**INSTRUCTIONS TO FOLLOW**
Each line below should be quoted exactly, please.

**SOURCE EXCERPT**
══════════════════════════════

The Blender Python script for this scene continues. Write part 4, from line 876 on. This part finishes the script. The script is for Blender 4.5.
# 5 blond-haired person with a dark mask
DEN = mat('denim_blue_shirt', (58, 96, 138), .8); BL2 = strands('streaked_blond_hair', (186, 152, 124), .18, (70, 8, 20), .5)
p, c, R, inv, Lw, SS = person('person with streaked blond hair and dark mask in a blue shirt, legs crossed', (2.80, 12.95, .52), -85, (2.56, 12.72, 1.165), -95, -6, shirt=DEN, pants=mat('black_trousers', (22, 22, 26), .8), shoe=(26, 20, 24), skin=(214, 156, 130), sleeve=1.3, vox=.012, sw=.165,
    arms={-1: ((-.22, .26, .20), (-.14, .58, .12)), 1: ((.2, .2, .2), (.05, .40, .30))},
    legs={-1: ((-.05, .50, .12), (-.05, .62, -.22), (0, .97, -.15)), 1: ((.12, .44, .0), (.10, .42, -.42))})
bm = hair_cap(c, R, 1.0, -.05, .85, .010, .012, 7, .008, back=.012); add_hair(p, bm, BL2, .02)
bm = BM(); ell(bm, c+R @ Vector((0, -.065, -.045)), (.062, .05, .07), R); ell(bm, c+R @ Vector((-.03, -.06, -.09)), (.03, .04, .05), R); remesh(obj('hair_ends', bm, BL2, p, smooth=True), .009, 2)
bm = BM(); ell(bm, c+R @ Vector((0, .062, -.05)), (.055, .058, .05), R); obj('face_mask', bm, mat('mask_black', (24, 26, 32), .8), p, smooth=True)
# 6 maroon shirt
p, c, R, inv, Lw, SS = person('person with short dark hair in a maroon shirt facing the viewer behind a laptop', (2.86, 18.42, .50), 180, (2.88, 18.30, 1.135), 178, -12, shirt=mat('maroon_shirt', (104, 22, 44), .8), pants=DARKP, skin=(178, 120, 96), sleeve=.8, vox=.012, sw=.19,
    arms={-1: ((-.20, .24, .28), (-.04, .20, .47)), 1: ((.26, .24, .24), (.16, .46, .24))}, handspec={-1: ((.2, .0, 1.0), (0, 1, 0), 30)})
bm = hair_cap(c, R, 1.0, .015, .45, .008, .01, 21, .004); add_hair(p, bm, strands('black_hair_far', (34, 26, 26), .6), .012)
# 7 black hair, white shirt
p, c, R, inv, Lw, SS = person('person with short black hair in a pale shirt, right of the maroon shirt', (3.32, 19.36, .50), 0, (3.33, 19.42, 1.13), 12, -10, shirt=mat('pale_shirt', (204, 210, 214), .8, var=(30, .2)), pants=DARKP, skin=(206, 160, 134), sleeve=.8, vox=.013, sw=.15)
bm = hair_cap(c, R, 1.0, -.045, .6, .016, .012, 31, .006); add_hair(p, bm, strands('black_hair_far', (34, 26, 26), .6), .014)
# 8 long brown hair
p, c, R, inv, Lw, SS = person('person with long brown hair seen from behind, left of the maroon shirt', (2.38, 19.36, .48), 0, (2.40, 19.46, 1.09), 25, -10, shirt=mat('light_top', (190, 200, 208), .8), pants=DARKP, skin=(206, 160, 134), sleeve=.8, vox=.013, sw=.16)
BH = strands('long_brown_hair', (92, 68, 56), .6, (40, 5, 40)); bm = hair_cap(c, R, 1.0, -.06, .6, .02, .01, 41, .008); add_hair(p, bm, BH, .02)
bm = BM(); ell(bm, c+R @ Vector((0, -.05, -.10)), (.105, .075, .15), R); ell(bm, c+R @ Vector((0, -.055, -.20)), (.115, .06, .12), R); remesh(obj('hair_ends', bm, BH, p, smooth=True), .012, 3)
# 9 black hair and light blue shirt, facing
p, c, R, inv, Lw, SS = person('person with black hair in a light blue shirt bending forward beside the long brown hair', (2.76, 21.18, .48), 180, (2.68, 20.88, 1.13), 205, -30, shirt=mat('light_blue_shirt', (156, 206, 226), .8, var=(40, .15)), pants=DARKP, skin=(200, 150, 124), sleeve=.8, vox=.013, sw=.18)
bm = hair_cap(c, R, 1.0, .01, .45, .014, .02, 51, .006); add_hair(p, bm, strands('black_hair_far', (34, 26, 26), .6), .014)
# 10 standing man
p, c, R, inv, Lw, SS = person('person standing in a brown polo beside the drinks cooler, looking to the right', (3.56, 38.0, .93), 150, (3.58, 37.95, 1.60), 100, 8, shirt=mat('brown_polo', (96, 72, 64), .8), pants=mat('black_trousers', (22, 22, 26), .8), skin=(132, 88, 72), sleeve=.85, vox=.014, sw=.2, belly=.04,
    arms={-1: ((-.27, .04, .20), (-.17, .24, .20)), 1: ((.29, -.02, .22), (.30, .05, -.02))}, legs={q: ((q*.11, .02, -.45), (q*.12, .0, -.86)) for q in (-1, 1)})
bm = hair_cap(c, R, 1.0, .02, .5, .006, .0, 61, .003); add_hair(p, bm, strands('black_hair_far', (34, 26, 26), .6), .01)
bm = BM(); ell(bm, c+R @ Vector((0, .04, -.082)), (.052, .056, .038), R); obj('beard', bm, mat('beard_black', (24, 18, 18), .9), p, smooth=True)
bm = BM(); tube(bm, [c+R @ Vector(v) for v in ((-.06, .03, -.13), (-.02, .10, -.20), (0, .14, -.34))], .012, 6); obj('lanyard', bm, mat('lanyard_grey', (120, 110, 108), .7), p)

══════════════════════════════

**FULL OUTPUT**
The Blender Python script for this scene continues. Write part 4, from line 876 on. This part finishes the script. The script is for Blender 4.5.
# 5 blond-haired person with a dark mask
DEN = mat('denim_blue_shirt', (58, 96, 138), .8); BL2 = strands('streaked_blond_hair', (186, 152, 124), .18, (70, 8, 20), .5)
p, c, R, inv, Lw, SS = person('person with streaked blond hair and dark mask in a blue shirt, legs crossed', (2.80, 12.95, .52), -85, (2.56, 12.72, 1.165), -95, -6, shirt=DEN, pants=mat('black_trousers', (22, 22, 26), .8), shoe=(26, 20, 24), skin=(214, 156, 130), sleeve=1.3, vox=.012, sw=.165,
    arms={-1: ((-.22, .26, .20), (-.14, .58, .12)), 1: ((.2, .2, .2), (.05, .40, .30))},
    legs={-1: ((-.05, .50, .12), (-.05, .62, -.22), (0, .97, -.15)), 1: ((.12, .44, .0), (.10, .42, -.42))})
bm = hair_cap(c, R, 1.0, -.05, .85, .010, .012, 7, .008, back=.012); add_hair(p, bm, BL2, .02)
bm = BM(); ell(bm, c+R @ Vector((0, -.065, -.045)), (.062, .05, .07), R); ell(bm, c+R @ Vector((-.03, -.06, -.09)), (.03, .04, .05), R); remesh(obj('hair_ends', bm, BL2, p, smooth=True), .009, 2)
bm = BM(); ell(bm, c+R @ Vector((0, .062, -.05)), (.055, .058, .05), R); obj('face_mask', bm, mat('mask_black', (24, 26, 32), .8), p, smooth=True)
# 6 maroon shirt
p, c, R, inv, Lw, SS = person('person with short dark hair in a maroon shirt facing the viewer behind a laptop', (2.86, 18.42, .50), 180, (2.88, 18.30, 1.135), 178, -12, shirt=mat('maroon_shirt', (104, 22, 44), .8), pants=DARKP, skin=(178, 120, 96), sleeve=.8, vox=.012, sw=.19,
    arms={-1: ((-.20, .24, .28), (-.04, .20, .47)), 1: ((.26, .24, .24), (.16, .46, .24))}, handspec={-1: ((.2, .0, 1.0), (0, 1, 0), 30)})
bm = hair_cap(c, R, 1.0, .015, .45, .008, .01, 21, .004); add_hair(p, bm, strands('black_hair_far', (34, 26, 26), .6), .012)
# 7 black hair, white shirt
p, c, R, inv, Lw, SS = person('person with short black hair in a pale shirt, right of the maroon shirt', (3.32, 19.36, .50), 0, (3.33, 19.42, 1.13), 12, -10, shirt=mat('pale_shirt', (204, 210, 214), .8, var=(30, .2)), pants=DARKP, skin=(206, 160, 134), sleeve=.8, vox=.013, sw=.15)
bm = hair_cap(c, R, 1.0, -.045, .6, .016, .012, 31, .006); add_hair(p, bm, strands('black_hair_far', (34, 26, 26), .6), .014)
# 8 long brown hair
p, c, R, inv, Lw, SS = person('person with long brown hair seen from behind, left of the maroon shirt', (2.38, 19.36, .48), 0, (2.40, 19.46, 1.09), 25, -10, shirt=mat('light_top', (190, 200, 208), .8), pants=DARKP, skin=(206, 160, 134), sleeve=.8, vox=.013, sw=.16)
BH = strands('long_brown_hair', (92, 68, 56), .6, (40, 5, 40)); bm = hair_cap(c, R, 1.0, -.06, .6, .02, .01, 41, .008); add_hair(p, bm, BH, .02)
bm = BM(); ell(bm, c+R @ Vector((0, -.05, -.10)), (.105, .075, .15), R); ell(bm, c+R @ Vector((0, -.055, -.20)), (.115, .06, .12), R); remesh(obj('hair_ends', bm, BH, p, smooth=True), .012, 3)
# 9 black hair and light blue shirt, facing
p, c, R, inv, Lw, SS = person('person with black hair in a light blue shirt bending forward beside the long brown hair', (2.76, 21.18, .48), 180, (2.68, 20.88, 1.13), 205, -30, shirt=mat('light_blue_shirt', (156, 206, 226), .8, var=(40, .15)), pants=DARKP, skin=(200, 150, 124), sleeve=.8, vox=.013, sw=.18)
bm = hair_cap(c, R, 1.0, .01, .45, .014, .02, 51, .006); add_hair(p, bm, strands('black_hair_far', (34, 26, 26), .6), .014)
# 10 standing man
p, c, R, inv, Lw, SS = person('person standing in a brown polo beside the drinks cooler, looking to the right', (3.56, 38.0, .93), 150, (3.58, 37.95, 1.60), 100, 8, shirt=mat('brown_polo', (96, 72, 64), .8), pants=mat('black_trousers', (22, 22, 26), .8), skin=(132, 88, 72), sleeve=.85, vox=.014, sw=.2, belly=.04,
    arms={-1: ((-.27, .04, .20), (-.17, .24, .20)), 1: ((.29, -.02, .22), (.30, .05, -.02))}, legs={q: ((q*.11, .02, -.45), (q*.12, .0, -.86)) for q in (-1, 1)})
bm = hair_cap(c, R, 1.0, .02, .5, .006, .0, 61, .003); add_hair(p, bm, strands('black_hair_far', (34, 26, 26), .6), .01)
bm = BM(); ell(bm, c+R @ Vector((0, .04, -.082)), (.052, .056, .038), R); obj('beard', bm, mat('beard_black', (24, 18, 18), .9), p, smooth=True)
bm = BM(); tube(bm, [c+R @ Vector(v) for v in ((-.06, .03, -.13), (-.02, .10, -.20), (0, .14, -.34))], .012, 6); obj('lanyard', bm, mat('lanyard_grey', (120, 110, 108), .7), p)